Local actors’ use of European structural funds in urban diversity governance
Summary
This thesis investigates the use of the European structural funds in urban contexts geared towards the governance of increasingly heterogeneous and diverse urban populations. Qualitative guided interviews with local authorities in the cities Leipzig and Rotterdam shed light on the conditions relevant for the local-level use of the European Regional Development Fund (ERDF) and the European Social Fund (ESF) for measures, projects, and policies targeting social cohesion, social upward mobility, and local economic performance. The use of EU structural funds is treated as a case of Europeanisation, with local actors making use of, adapting to, and shaping a specific opportunity structure provided by the EU. The explorative study finds that the traditional Europeanisation account helps to identify local-level and structural determinants of the fund use.
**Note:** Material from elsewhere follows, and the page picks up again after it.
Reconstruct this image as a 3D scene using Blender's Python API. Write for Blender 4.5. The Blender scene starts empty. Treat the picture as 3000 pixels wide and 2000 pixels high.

Still, some of the rather schematic assumptions of Europeanisation literature, like the degree of fit between EU-level and local-level norms and processes, require a re-conceptualisation if they are to be applied to the study of EU-local interaction via structural funds. For the two cases analysed, a bundle of factors is found to determine fund use: political will and economic need on the local level, the inter-institutional set-up opening up local-level autonomy in fund application and implementation, and the fit of a broad range of external funding opportunities to be targeted at city areas with special needs.